**Exercise task:** Every line from the first one to the line containing "def rgb(r, g, b): return" should be echoed exactly; leave out the rest.

**Data block:**
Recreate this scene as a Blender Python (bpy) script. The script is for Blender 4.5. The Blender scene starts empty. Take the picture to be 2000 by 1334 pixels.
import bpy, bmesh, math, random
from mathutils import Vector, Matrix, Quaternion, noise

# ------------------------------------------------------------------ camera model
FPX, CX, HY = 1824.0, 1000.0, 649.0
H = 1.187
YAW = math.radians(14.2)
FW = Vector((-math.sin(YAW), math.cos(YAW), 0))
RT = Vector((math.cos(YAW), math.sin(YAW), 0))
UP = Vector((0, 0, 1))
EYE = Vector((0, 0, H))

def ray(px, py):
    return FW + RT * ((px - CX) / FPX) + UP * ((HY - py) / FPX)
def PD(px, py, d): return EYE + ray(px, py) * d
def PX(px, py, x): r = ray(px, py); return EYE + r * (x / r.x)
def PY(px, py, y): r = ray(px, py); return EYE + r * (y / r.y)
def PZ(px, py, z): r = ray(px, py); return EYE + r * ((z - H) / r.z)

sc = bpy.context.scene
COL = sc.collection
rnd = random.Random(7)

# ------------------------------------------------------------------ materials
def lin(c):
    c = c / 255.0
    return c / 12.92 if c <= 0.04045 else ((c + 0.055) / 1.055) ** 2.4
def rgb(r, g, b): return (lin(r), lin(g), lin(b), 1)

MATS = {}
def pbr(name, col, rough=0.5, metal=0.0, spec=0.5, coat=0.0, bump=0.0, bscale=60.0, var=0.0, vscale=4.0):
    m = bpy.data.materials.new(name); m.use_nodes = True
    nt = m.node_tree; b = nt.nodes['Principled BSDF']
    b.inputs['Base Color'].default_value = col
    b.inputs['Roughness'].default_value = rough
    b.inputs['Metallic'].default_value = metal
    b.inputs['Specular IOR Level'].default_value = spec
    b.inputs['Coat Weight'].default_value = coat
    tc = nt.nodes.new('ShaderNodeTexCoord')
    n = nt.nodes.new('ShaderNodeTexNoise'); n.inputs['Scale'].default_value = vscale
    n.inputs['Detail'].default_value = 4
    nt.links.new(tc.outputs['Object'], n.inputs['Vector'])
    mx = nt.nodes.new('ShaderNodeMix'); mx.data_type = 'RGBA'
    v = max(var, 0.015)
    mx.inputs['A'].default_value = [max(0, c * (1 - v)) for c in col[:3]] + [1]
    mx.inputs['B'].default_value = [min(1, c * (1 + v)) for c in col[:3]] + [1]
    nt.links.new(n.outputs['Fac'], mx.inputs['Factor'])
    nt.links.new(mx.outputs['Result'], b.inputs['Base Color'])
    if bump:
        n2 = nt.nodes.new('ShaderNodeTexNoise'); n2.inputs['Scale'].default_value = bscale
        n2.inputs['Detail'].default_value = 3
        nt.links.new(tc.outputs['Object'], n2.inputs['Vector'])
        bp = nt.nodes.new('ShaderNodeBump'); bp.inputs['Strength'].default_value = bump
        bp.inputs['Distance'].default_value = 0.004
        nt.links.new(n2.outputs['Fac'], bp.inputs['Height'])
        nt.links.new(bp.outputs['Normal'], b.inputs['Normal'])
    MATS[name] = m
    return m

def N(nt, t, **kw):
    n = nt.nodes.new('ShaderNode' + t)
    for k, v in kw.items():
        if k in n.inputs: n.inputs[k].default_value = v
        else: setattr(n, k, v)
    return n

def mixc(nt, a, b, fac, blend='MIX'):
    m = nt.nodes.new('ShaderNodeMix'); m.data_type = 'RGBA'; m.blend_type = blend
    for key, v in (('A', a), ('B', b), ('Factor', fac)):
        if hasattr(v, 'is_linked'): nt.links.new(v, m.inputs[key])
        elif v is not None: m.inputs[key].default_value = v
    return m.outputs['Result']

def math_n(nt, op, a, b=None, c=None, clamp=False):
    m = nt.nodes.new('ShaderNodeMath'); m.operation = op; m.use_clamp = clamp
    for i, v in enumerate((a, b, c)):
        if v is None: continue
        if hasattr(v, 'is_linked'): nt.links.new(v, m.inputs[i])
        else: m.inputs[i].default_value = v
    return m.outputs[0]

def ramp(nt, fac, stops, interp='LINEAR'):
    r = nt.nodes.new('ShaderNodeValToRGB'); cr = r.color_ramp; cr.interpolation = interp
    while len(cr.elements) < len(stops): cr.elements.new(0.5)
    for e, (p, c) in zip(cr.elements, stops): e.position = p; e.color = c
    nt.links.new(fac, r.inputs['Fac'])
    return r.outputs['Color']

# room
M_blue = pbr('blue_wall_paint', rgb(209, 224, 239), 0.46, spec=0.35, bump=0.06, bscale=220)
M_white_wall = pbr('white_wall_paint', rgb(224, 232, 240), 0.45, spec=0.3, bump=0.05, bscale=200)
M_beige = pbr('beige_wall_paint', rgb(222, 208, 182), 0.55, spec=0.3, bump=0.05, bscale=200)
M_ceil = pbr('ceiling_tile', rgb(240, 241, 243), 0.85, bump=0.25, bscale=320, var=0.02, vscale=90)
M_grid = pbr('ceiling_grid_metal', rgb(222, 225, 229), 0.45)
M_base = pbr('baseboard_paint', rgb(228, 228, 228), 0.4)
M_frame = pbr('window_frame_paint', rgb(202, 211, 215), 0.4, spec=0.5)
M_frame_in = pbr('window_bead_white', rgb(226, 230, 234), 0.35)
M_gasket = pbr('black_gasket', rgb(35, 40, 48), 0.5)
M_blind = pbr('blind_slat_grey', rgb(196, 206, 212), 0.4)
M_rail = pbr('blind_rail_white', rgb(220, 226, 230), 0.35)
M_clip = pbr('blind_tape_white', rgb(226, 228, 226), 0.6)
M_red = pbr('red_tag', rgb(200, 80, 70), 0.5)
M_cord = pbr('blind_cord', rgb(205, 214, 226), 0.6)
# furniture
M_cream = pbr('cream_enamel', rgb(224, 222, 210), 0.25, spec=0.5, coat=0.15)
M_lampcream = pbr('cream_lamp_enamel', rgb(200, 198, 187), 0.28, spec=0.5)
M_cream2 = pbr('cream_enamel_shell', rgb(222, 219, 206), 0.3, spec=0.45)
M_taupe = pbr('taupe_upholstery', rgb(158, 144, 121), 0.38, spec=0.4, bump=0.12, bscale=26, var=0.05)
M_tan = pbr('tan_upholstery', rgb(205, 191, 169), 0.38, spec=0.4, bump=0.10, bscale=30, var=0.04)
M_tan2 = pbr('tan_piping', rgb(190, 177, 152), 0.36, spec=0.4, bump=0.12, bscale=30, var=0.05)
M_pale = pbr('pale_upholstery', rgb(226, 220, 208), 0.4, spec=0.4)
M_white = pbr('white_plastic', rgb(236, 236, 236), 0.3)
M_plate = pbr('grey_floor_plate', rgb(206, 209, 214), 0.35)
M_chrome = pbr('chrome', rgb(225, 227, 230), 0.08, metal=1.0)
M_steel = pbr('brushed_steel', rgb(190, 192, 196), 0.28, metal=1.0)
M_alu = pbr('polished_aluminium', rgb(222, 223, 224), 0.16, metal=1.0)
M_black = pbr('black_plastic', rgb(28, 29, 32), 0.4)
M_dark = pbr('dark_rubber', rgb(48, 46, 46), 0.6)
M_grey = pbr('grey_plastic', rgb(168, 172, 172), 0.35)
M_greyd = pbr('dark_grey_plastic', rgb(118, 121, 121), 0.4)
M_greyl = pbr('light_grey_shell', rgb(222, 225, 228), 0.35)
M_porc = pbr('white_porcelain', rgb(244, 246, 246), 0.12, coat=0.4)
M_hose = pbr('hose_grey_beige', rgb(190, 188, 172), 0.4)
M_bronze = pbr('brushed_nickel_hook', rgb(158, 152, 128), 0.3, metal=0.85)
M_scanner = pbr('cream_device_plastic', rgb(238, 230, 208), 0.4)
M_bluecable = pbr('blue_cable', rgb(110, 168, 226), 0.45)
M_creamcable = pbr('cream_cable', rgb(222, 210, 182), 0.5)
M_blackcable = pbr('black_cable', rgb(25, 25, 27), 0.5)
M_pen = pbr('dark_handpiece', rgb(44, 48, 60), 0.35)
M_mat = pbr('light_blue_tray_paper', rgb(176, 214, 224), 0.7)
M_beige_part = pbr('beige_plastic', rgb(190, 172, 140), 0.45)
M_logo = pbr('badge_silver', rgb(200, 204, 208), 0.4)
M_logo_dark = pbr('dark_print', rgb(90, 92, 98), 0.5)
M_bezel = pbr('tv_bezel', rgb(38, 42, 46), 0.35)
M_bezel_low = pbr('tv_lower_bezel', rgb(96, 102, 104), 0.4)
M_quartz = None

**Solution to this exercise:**
Recreate this scene as a Blender Python (bpy) script. The script is for Blender 4.5. The Blender scene starts empty. Take the picture to be 2000 by 1334 pixels.
import bpy, bmesh, math, random
from mathutils import Vector, Matrix, Quaternion, noise

# ------------------------------------------------------------------ camera model
FPX, CX, HY = 1824.0, 1000.0, 649.0
H = 1.187
YAW = math.radians(14.2)
FW = Vector((-math.sin(YAW), math.cos(YAW), 0))
RT = Vector((math.cos(YAW), math.sin(YAW), 0))
UP = Vector((0, 0, 1))
EYE = Vector((0, 0, H))

def ray(px, py):
    return FW + RT * ((px - CX) / FPX) + UP * ((HY - py) / FPX)
def PD(px, py, d): return EYE + ray(px, py) * d
def PX(px, py, x): r = ray(px, py); return EYE + r * (x / r.x)
def PY(px, py, y): r = ray(px, py); return EYE + r * (y / r.y)
def PZ(px, py, z): r = ray(px, py); return EYE + r * ((z - H) / r.z)

sc = bpy.context.scene
COL = sc.collection
rnd = random.Random(7)

# ------------------------------------------------------------------ materials
def lin(c):
    c = c / 255.0
    return c / 12.92 if c <= 0.04045 else ((c + 0.055) / 1.055) ** 2.4
def rgb(r, g, b): return (lin(r), lin(g), lin(b), 1)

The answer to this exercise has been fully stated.